Another brilliant move in the budget may jeopardise Government plans to encourage more community use of public assets . This budget has turned out to be a real disaster area for the third sector!
Plans to charge VAT on alterations to listed buildings could be a "fiscal torpedo" for the government's Right to Bid scheme, set up to enable community groups to buy disused publicly owned assets.
I have written to my good friend Eric Pickles, the communities secretary to warn that the proposal to remove the zero rating will harm voluntary organisations that already own or look after listed buildings.
It would also put charities off acquiring such buildings through the government's Right to Bid scheme, designed to make it easier for community groups to buy local assets.
In the context of the deeply damaging cap on philanthropy and the cap on community investment tax relief, this VAT change sends a further terrible message about the government's commitment to localism and its ability to prosecute those agendas effectively.
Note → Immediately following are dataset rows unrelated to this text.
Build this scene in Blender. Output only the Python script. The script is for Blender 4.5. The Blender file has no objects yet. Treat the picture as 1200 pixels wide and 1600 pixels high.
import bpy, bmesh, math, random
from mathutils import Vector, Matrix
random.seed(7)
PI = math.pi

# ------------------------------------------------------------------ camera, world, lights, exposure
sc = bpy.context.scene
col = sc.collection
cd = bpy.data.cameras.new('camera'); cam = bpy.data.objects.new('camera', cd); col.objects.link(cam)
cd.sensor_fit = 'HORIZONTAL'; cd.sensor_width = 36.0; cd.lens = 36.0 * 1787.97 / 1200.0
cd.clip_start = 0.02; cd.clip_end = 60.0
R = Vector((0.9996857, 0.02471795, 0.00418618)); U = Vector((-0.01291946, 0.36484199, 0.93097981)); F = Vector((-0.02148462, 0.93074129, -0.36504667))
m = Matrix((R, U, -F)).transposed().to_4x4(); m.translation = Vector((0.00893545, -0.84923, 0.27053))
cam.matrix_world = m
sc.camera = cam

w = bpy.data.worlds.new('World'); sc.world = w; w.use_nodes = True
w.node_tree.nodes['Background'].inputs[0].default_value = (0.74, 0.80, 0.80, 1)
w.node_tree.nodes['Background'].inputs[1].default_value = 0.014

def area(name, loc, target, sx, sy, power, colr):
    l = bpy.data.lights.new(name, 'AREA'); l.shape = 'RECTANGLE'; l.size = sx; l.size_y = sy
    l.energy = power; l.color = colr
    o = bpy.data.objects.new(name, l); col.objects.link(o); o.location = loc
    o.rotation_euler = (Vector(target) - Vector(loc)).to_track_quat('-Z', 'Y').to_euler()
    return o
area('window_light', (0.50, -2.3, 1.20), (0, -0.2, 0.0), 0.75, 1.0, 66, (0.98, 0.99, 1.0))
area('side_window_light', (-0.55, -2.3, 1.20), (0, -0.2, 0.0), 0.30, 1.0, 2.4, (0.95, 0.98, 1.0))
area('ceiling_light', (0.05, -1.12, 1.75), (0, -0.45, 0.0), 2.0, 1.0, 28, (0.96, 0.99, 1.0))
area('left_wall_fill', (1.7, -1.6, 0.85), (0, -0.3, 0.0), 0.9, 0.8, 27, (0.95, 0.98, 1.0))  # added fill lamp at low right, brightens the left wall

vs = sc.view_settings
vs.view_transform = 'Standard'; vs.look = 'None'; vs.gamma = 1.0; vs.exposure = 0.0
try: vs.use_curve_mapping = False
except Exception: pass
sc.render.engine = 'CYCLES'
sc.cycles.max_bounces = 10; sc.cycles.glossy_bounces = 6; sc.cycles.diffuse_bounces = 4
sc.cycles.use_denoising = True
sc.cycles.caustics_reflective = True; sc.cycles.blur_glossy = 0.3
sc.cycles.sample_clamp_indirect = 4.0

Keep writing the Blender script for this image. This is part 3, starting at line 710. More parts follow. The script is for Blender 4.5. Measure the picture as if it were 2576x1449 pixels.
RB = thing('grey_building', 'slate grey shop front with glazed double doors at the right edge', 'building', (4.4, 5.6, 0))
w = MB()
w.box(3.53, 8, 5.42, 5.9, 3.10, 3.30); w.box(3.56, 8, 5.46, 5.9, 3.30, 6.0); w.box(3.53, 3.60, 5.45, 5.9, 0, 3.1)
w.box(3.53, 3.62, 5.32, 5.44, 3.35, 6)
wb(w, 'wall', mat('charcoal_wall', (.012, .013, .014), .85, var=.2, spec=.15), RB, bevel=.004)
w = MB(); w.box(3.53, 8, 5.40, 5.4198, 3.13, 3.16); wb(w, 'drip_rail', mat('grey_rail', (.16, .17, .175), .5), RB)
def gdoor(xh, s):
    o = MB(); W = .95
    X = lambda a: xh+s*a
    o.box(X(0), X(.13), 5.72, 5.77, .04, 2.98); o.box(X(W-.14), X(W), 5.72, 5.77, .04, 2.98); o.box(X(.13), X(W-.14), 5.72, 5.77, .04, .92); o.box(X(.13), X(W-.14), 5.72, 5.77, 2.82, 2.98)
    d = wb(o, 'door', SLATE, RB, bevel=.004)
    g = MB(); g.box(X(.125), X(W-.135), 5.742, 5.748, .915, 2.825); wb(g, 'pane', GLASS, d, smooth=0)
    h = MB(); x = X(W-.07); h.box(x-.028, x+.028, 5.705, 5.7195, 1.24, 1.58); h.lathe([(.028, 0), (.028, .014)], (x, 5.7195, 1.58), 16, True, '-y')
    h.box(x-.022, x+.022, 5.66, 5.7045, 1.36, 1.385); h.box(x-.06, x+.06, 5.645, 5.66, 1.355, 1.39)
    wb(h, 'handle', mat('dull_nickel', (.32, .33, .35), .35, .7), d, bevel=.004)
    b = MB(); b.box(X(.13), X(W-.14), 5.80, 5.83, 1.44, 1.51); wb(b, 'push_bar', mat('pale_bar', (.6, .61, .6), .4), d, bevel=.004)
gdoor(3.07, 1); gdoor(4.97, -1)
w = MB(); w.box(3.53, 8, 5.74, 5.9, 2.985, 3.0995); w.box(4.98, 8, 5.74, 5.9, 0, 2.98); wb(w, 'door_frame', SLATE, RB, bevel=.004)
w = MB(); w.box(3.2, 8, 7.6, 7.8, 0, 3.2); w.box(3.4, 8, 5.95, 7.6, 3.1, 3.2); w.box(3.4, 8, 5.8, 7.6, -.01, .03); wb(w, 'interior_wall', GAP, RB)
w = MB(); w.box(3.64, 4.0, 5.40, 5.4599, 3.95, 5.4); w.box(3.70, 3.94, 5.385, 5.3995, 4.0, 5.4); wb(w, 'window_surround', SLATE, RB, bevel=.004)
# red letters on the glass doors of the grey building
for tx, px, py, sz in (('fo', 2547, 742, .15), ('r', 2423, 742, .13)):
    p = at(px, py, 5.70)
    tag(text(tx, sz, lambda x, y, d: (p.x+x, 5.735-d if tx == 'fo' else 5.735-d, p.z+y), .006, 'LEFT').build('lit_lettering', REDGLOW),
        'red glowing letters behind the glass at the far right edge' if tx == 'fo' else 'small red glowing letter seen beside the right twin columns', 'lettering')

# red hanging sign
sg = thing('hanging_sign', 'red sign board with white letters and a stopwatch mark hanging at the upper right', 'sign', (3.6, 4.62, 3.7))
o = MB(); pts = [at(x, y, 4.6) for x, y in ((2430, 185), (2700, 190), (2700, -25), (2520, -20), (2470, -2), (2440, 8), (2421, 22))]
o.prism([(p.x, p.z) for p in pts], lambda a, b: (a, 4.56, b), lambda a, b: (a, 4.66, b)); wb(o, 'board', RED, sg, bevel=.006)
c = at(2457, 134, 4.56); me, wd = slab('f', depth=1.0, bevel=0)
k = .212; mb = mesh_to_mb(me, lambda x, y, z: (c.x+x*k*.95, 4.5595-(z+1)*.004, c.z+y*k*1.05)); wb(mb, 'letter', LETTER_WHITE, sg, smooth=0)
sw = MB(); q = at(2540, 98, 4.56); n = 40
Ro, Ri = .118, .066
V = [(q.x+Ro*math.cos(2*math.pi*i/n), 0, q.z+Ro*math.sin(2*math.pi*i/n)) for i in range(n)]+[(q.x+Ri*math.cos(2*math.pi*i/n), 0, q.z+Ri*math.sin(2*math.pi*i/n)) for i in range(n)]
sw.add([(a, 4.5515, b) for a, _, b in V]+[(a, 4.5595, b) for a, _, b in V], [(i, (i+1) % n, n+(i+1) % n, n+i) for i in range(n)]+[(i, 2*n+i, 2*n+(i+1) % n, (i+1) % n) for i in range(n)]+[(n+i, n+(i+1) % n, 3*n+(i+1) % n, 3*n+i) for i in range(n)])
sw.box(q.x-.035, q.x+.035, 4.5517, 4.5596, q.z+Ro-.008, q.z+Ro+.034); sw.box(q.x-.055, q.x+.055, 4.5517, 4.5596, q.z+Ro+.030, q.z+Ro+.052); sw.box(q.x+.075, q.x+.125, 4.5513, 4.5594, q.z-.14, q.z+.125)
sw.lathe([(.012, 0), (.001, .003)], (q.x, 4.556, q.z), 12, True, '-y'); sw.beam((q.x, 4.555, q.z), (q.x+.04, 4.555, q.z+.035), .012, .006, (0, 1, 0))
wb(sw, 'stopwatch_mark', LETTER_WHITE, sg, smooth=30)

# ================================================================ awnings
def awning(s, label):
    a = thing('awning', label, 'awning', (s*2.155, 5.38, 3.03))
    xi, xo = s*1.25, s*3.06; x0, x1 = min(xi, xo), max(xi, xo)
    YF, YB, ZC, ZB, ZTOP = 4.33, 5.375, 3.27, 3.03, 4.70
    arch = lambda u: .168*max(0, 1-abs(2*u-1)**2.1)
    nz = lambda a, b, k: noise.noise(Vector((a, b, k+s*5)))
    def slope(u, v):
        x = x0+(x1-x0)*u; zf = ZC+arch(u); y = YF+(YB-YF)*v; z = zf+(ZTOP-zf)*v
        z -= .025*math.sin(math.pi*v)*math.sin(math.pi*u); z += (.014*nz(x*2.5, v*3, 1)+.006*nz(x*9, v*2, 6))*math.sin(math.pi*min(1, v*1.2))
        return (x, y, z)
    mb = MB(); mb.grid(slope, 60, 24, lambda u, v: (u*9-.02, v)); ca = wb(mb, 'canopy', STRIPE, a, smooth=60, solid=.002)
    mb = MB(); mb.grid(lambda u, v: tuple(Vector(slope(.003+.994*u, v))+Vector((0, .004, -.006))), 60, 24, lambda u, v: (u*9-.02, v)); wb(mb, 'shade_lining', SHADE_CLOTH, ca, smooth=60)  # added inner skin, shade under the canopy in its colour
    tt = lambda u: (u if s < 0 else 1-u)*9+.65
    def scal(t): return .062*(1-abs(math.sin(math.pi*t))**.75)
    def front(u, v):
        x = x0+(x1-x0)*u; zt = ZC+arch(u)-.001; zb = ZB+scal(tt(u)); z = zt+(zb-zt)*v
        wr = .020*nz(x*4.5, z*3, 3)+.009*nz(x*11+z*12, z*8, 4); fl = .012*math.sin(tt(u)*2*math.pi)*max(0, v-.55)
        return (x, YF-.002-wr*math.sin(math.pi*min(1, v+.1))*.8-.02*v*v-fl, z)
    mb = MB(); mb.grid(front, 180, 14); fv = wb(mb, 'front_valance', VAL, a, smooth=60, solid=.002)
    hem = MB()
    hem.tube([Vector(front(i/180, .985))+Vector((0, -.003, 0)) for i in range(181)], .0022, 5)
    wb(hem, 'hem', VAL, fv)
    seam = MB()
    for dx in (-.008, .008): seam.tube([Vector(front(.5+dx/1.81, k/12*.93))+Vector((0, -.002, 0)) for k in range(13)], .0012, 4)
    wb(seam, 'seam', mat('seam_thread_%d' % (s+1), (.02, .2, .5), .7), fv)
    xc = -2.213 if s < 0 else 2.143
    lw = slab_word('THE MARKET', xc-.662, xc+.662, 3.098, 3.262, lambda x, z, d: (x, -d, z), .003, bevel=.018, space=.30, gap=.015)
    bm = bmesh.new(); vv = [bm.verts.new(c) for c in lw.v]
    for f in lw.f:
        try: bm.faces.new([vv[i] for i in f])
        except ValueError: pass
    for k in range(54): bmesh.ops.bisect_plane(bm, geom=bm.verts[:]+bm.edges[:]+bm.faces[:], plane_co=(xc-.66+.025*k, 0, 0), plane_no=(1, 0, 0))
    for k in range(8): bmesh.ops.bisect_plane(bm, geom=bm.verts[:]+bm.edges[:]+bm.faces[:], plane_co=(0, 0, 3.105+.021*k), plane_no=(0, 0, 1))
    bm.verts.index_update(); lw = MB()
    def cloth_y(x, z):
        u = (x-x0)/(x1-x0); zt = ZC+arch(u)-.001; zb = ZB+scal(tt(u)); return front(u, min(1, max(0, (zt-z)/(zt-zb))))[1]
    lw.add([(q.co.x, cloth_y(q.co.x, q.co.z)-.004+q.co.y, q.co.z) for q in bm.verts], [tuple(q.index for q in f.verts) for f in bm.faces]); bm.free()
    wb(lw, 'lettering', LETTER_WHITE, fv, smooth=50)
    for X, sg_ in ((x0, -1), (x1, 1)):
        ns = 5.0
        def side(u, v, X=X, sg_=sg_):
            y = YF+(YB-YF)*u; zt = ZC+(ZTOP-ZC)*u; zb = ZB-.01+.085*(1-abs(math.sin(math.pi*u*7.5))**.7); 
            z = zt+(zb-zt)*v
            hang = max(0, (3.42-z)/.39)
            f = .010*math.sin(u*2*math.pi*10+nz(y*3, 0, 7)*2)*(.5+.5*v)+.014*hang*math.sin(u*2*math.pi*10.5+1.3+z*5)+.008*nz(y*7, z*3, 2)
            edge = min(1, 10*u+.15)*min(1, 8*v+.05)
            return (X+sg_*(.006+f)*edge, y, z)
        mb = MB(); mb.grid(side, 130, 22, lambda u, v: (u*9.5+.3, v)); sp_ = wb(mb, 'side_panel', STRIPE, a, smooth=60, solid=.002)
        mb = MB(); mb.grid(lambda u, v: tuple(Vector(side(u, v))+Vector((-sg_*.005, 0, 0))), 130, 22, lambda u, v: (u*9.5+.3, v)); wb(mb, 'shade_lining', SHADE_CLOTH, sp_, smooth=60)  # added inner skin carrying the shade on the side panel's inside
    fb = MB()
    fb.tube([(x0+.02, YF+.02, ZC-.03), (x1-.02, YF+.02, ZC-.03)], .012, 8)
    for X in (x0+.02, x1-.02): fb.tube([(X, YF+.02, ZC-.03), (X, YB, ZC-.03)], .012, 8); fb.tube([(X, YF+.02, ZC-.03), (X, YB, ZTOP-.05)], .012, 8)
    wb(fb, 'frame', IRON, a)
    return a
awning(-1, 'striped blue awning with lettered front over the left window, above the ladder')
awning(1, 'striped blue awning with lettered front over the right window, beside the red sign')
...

It also risks doing serious damage to the work of voluntary organisations up and down the country.
For example some of the buildings that SIB have made loans for are listed, so for example the great plans to turn Hitchin Town Hall into a vibrant community facility, or the rescue of a beautiful Tudor barn in Leominster.
My friend Steve Wyler, of Locality, estimates that some 30 % of the proposals they are seeing for community acquisition under the right to buy or challenge are listed.
So whilst you might imagine this is something that only affects cathedrals or castles, it will hurt our third sector.
A consultation paper from HM Revenue & Customs, which proposes that the zero rating for alterations to listed buildings is abolished from 1 October, closes on 4 May. So get writing to place your comments!
And how interesting that on this plan they want a very limited consultation, whereas they think a leisurely
one year is fine on the charity tax cap!